Коротояк был построен только в 1648 г., когда Маяцкое городище на горе Больших Див называлось уже «старинным городищем». Несомненно, что в это старинное время оно играло ту же роль в защите рубежа русского, какую стал потом играть Коротояк.
По указу царя Алексея Михайловича стольник и воевода Михайло Яковлев «приехал на государеву цареву и великаго князя службу и с государевыми служилыми людьми разных городов, с переведенцы на реку Дон разcматривал угожих и крепких мест и короулистых; где пристойно на реке Дону устроити государев царев и великаго князя Алексея Михаиловича всея Руси город Коротояк».

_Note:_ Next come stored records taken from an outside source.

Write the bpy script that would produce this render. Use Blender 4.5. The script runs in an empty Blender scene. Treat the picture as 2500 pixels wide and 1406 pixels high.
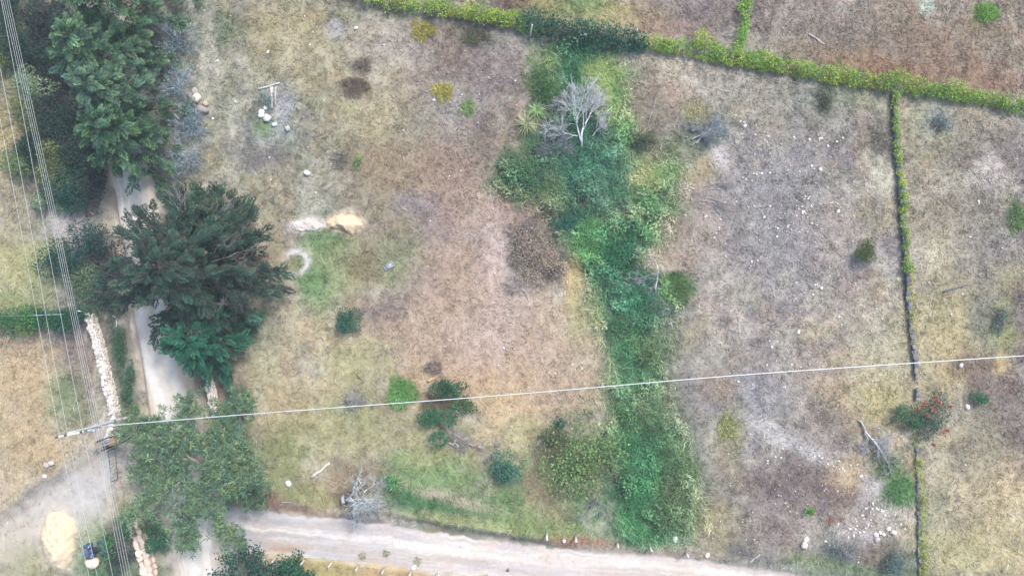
import bpy, math, random
import numpy as np
R = math.radians
# ------------------------------------------------------------------ camera
H = 60.0            # flying height of the drone, metres
S = 2500.0 / 90.0   # photograph pixels per metre on the ground
sc = bpy.context.scene
col = sc.collection
cam = bpy.data.cameras.new('camera'); cam.lens = 24.0; cam.sensor_width = 36.0; cam.clip_end = 5000; cam.clip_start = 0.5
camo = bpy.data.objects.new('camera', cam); camo.location = (0, 0, H); col.objects.link(camo); sc.camera = camo
# ------------------------------------------------------------------ sky and sun (bright overcast)
SUN_EL, SUN_AZ = R(52), R(35)          # azimuth measured from +Y towards +X
w = bpy.data.worlds.new('World'); sc.world = w; w.use_nodes = True
nt = w.node_tree; bg = nt.nodes['Background']
sky = nt.nodes.new('ShaderNodeTexSky'); sky.sky_type = 'NISHITA'; sky.sun_disc = False
sky.sun_elevation = SUN_EL; sky.sun_rotation = SUN_AZ; sky.altitude = 0; sky.air_density = 1.5; sky.dust_density = 3.6; sky.ozone_density = 2.0
nt.links.new(sky.outputs[0], bg.inputs[0]); bg.inputs[1].default_value = 0.115
sun = bpy.data.lights.new('sun', 'SUN'); sun.energy = 1.6; sun.angle = R(12); sun.color = (1.0, 0.98, 0.95)
suno = bpy.data.objects.new('sun', sun); suno.rotation_euler = (math.pi/2 - SUN_EL, 0, math.pi - SUN_AZ); suno.location = (20, 30, 80); col.objects.link(suno)
vs = sc.view_settings; vs.view_transform = 'Standard'; vs.look = 'None'; vs.exposure = 0.93; vs.gamma = 1.0
try: vs.use_curve_mapping = False
except Exception: pass
sc.cycles.max_bounces = 4; sc.cycles.diffuse_bounces = 2; sc.cycles.transmission_bounces = 2; sc.cycles.glossy_bounces = 1; sc.cycles.transparent_max_bounces = 4
sc.cycles.use_denoising = True; sc.cycles.denoiser = 'OPENIMAGEDENOISE'; sc.cycles.denoising_input_passes = 'RGB_ALBEDO_NORMAL'; sc.cycles.denoising_prefilter = 'ACCURATE'

# ------------------------------------------------------------------ helpers
rng = np.random.default_rng(7); random.seed(7)
def W(px, py, z=0.0):
    k = (H - z) / H / S
    return np.array([(px - 1250.0) * k, (703.0 - py) * k, z])
def P2(pts, z=0.0): return np.array([W(a, b, z)[:2] for a, b in pts])
def _hash(ix, iy, seed):
    n = (ix.astype(np.int64) * 374761393 + iy.astype(np.int64) * 668265263 + seed * 982451653) & 0xFFFFFFFF
    n = ((n ^ (n >> 13)) * 1274126177) & 0xFFFFFFFF
    n = ((n ^ (n >> 16)) * 2246822519) & 0xFFFFFFFF
    return ((n ^ (n >> 15)) & 0xFFFFFF) / float(0xFFFFFF)
def vnoise(x, y, seed=0):
    x = np.asarray(x, float); y = np.asarray(y, float)
    ix = np.floor(x); iy = np.floor(y); fx = x - ix; fy = y - iy
    ux = fx*fx*(3-2*fx); uy = fy*fy*(3-2*fy)
    a = _hash(ix, iy, seed); b = _hash(ix+1, iy, seed); c = _hash(ix, iy+1, seed); d = _hash(ix+1, iy+1, seed)
    return (a*(1-ux)+b*ux)*(1-uy) + (c*(1-ux)+d*ux)*uy
def fbm(x, y, scale, seed=0, octv=4):
    s = 0.0; amp = 0.5; f = 1.0/scale; tot = 0
    for i in range(octv):
        s = s + amp*vnoise(x*f + 17.3*i, y*f - 9.1*i, seed+i*31); tot += amp; amp *= 0.55; f *= 2.03
    return s/tot                       # 0..1, mean .5
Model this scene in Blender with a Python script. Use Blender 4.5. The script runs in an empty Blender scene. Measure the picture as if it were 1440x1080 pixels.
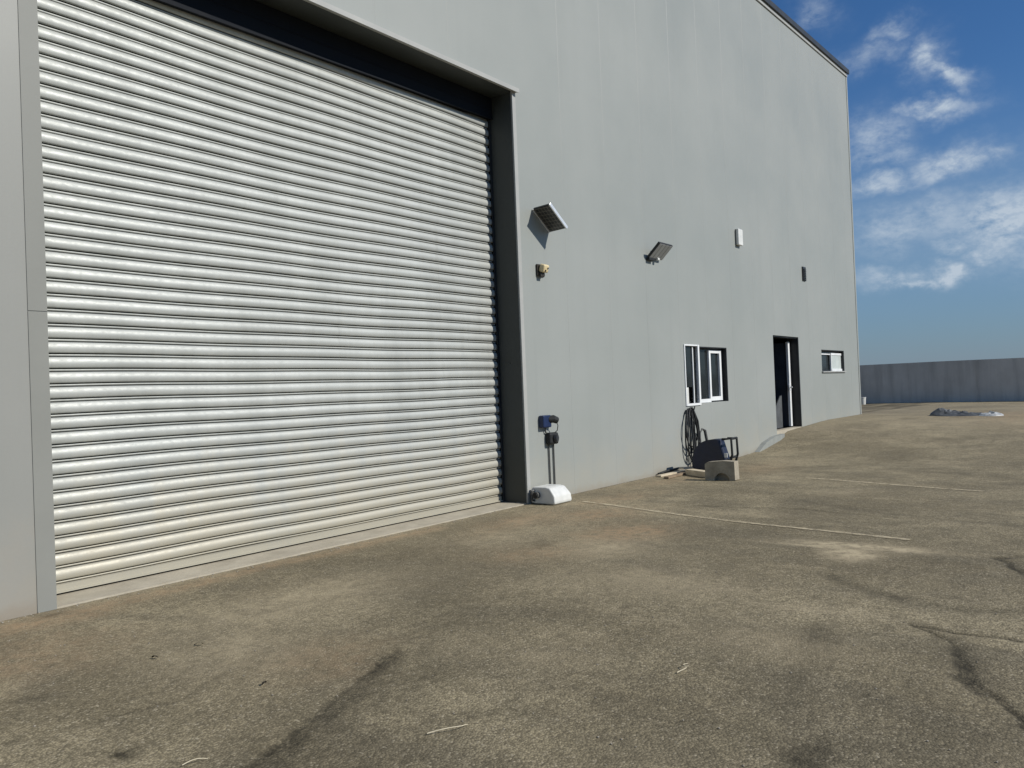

Ему наказано было осмотреть «татаркие перелазы и броды, и леса, иржавцы, и болота, и чем те татарские перелазы и броды мочно закрепить и в степных лесах где пристойно засеки засечь и на татарских проходах где пристойно земляной вал зделати и стоялые остроги устроити».
И стольник Яковлев, исполнив указ царский, доносил, что «тот новый город Коротояк устроен в угожьем месте, и в крепком, и у лесу, и у воды, и от приходу воинских людей стал тот новый город Коротояк к заступлению. И в степь с того новаго города Коротояка за реку за Дон на Ногайскую сторону (т. е. левую) видит далеко верст на 20 и больши, а за реку за Тихою Сосну на Крымскою сторону в степь видит с того новаго города Коротояка верст на 15 и больши».
В этом отзыве строителя-стольника в коротких и метких словах, свойственных языку старины, превосходно высказаны все задачи, ради которых строились тогда городки защитной Украинской черты.
Ими хорошо освещается также и обычная жизнь тогдашней Украины.
С высоты Маяцкого городища, как и с былых рубленых башен «Крутояка», торчащего прямо перед мною на кручах Донского берега, точно также далеко видно в степь и в Ногайскую, и в Крымскую сторону; и кроме того недалеко видны течения обеих рек, Тихой Сосны и Дона, в который впадает она…
Такое над всем владычествующее и вместе недоступное место естественно должно было исстари стать важною твердынею для обитавших кругом племён и одним из главных их поселений.